«Carme Chacón has always lived as if her heart wasn’t turned backwards. She was made of courage, good sense, discipline, enthusiasm. She didn’t have it easy. She fought. A lot. Thirteen doctors were at the bedside when she was born. They didn’t name her for several days, just in case. But she survived.»
She also survived the low blows of politics, male chauvinism, love, heartbreak, the fear of failure. She is the symbol of a generation that grew up with freedom and believed in education as a path to upward mobility.
Chacón broke a part of the glass ceiling that still holds many women down when she became the first female defense minister in Spanish history. A women of progressive convictions rooted in her family’s history, a strong believer in equality, she modernized the armed forces and is the woman who came closest to leading the PSOE. She foresaw the break between Cataluña and Spain and the rise of the 15-M movement and tried to repair the old politics of privileged ingroups: «When we saw the left, we need to do what the left does.»

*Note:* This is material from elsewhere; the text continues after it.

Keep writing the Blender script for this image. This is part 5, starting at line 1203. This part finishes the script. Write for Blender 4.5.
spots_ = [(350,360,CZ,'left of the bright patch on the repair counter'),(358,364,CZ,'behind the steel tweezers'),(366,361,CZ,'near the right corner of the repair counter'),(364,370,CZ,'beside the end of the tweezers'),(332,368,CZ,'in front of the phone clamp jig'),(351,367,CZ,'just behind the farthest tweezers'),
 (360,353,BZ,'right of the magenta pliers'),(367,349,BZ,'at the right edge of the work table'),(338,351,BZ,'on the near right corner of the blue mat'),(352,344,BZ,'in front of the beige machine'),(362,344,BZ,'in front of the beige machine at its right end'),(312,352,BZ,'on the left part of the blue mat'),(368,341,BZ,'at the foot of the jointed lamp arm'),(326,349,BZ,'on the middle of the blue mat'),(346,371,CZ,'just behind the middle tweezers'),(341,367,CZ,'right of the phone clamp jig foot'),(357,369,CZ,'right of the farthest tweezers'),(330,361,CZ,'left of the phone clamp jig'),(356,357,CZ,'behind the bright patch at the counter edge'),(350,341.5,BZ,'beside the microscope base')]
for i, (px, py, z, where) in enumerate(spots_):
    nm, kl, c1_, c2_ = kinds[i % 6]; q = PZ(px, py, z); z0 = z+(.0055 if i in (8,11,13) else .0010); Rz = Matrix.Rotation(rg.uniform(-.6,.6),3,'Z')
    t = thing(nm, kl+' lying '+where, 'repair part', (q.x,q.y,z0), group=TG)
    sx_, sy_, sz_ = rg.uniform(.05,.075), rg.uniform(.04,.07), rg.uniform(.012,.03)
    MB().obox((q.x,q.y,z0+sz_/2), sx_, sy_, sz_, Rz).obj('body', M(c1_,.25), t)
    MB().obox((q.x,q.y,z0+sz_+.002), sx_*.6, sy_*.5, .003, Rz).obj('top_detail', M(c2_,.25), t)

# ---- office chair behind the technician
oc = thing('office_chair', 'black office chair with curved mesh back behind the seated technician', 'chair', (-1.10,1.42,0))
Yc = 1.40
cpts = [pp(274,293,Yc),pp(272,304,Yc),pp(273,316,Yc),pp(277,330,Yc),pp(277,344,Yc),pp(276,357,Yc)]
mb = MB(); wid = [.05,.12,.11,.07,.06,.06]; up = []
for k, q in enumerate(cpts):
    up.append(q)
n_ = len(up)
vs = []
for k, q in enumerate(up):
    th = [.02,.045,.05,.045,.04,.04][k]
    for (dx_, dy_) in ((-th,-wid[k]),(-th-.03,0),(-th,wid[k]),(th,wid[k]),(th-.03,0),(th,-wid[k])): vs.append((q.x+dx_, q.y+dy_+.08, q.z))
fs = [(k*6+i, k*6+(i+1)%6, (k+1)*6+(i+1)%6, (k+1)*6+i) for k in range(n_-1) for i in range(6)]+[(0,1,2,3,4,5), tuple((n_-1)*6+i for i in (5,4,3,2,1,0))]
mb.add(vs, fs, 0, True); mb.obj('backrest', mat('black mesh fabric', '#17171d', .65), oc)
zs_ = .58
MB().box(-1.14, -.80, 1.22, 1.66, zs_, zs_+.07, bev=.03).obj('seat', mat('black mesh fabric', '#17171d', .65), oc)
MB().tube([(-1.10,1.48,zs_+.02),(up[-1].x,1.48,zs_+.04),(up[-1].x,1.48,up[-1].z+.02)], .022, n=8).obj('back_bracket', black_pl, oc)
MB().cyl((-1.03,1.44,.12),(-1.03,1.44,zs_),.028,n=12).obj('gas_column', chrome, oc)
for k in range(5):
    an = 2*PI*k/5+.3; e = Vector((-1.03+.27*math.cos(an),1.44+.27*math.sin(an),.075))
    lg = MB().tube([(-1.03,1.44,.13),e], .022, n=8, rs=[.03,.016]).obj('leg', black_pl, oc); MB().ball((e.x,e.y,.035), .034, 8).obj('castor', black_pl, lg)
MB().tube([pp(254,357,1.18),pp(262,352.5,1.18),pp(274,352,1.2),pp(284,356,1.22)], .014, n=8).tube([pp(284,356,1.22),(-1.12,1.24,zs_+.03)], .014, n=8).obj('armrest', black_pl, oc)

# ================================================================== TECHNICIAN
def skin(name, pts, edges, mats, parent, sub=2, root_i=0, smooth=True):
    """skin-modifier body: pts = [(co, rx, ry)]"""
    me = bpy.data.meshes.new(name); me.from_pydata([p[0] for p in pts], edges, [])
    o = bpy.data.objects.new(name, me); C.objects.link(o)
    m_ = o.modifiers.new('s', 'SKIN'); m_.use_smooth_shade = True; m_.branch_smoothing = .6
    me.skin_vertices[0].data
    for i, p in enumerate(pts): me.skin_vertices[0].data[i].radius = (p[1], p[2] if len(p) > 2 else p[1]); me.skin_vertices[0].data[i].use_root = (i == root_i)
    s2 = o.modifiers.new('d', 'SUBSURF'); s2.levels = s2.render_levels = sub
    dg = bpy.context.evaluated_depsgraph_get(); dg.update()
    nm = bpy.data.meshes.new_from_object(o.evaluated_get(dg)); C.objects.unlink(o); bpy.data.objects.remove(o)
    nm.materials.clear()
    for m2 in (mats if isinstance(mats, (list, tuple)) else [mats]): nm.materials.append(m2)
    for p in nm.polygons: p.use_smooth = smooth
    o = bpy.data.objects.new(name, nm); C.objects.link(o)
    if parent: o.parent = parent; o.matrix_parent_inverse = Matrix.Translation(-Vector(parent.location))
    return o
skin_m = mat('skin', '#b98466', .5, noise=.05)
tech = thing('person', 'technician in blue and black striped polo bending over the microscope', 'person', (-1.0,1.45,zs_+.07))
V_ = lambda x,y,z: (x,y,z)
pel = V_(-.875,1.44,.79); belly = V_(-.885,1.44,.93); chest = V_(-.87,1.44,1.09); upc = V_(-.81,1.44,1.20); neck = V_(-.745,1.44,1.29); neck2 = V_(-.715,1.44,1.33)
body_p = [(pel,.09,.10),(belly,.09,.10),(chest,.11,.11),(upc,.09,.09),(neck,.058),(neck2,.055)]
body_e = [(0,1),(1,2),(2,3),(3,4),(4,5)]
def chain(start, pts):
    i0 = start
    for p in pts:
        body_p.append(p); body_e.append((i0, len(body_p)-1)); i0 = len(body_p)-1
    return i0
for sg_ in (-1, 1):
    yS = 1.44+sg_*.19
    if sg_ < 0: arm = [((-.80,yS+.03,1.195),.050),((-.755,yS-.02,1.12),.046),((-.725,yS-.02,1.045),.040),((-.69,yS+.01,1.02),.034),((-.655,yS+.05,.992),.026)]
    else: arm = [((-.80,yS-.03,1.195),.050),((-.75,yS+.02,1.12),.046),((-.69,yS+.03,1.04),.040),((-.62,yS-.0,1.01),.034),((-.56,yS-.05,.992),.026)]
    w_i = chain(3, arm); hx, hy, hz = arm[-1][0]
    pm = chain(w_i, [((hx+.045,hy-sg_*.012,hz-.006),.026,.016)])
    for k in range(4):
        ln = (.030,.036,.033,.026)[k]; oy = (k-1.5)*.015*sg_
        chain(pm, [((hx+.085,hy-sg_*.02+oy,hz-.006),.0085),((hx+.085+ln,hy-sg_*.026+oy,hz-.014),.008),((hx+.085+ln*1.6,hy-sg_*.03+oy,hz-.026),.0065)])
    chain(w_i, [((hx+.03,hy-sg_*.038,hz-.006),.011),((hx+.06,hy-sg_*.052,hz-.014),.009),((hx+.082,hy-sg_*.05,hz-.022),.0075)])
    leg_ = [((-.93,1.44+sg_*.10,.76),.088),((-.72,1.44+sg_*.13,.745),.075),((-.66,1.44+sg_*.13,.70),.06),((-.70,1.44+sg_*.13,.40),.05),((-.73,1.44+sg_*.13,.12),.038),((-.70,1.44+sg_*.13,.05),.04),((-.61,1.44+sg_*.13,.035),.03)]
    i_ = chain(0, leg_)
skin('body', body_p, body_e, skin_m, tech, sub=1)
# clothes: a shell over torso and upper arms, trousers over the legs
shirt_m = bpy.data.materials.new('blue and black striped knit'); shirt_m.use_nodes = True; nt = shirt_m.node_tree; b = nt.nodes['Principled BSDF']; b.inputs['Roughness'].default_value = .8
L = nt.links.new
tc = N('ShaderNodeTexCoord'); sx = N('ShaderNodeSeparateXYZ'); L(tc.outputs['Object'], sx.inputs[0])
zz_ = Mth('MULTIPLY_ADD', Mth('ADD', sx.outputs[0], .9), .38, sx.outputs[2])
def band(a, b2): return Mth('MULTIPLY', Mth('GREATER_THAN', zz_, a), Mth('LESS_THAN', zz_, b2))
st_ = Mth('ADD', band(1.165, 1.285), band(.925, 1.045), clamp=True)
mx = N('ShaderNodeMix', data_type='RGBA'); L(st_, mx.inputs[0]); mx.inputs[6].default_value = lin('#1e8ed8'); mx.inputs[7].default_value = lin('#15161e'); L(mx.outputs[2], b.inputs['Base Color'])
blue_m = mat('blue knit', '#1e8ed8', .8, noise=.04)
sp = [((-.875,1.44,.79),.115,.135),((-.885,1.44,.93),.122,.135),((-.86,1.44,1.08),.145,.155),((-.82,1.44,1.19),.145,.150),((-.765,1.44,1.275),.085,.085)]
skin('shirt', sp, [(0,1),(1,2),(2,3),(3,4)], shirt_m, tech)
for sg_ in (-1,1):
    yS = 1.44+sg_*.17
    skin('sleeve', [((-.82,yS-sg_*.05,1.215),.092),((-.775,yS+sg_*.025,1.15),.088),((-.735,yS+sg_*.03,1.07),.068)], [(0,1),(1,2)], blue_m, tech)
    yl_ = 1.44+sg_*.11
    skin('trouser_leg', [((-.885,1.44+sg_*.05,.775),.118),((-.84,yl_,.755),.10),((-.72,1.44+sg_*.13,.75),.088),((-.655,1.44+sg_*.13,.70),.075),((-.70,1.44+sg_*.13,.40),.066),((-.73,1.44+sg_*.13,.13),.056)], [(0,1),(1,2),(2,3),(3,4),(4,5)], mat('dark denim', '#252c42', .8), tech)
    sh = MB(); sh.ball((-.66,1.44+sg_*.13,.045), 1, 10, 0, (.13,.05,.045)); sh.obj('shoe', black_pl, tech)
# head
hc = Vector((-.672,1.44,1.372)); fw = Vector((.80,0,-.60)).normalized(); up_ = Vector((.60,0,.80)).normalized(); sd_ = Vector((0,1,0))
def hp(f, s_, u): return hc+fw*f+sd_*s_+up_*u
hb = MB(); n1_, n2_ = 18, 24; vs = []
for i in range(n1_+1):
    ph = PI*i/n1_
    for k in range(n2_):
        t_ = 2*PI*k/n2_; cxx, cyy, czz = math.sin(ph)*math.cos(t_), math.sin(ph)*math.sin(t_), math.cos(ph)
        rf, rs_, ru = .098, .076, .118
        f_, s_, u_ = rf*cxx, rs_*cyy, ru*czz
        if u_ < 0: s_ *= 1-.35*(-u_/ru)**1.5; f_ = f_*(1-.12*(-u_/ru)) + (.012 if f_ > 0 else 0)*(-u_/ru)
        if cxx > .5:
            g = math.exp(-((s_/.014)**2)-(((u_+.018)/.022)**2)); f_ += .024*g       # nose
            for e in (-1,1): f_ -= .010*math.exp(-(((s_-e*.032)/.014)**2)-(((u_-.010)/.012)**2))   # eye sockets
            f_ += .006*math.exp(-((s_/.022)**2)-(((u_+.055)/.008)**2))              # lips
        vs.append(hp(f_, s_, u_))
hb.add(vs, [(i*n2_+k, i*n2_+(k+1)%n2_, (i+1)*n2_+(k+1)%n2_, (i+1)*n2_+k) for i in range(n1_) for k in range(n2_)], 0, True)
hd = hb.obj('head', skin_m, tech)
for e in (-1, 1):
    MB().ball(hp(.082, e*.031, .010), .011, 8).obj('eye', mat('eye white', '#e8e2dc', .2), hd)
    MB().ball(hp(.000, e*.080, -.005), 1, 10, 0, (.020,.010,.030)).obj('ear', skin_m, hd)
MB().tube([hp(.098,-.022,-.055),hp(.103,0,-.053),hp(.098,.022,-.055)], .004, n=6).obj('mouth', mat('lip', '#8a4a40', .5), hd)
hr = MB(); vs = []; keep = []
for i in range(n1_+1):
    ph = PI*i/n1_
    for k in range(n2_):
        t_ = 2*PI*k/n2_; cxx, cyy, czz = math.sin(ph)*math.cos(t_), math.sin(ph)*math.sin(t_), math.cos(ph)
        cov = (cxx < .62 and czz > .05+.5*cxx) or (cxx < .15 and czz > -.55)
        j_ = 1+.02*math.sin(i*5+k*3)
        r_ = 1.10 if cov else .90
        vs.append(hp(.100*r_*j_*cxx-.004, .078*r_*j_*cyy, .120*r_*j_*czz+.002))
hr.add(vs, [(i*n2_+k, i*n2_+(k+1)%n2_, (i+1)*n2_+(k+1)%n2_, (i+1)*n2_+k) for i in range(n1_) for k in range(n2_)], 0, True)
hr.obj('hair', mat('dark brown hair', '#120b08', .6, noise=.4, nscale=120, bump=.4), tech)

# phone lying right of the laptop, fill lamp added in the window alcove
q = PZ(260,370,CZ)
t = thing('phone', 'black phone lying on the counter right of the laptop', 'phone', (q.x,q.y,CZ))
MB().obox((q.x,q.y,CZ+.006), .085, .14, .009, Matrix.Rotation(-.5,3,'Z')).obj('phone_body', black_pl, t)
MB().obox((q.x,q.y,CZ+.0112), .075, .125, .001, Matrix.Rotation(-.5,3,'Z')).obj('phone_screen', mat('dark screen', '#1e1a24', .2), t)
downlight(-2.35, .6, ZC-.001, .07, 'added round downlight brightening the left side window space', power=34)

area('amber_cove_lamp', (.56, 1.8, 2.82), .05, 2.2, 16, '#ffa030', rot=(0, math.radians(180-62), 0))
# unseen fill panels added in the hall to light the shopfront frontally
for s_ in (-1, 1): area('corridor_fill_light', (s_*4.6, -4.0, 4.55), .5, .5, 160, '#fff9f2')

Journalist Joana Bonet has devoted years to writing an intimate and faithful biography of her friend Carme Chacón. She has shared voyages, conversations, and experiences with her. Hers is a moving portrait that reconstructs the lesser-known moments in the life of this Catalan politician. After Chacón’s death in 2017, the author reveals to us the human side of this great figure who played an important role in the life of this country, and who, in the words of José Luis Rodríguez Zapatero, «had a political ending too small for her grandeur.»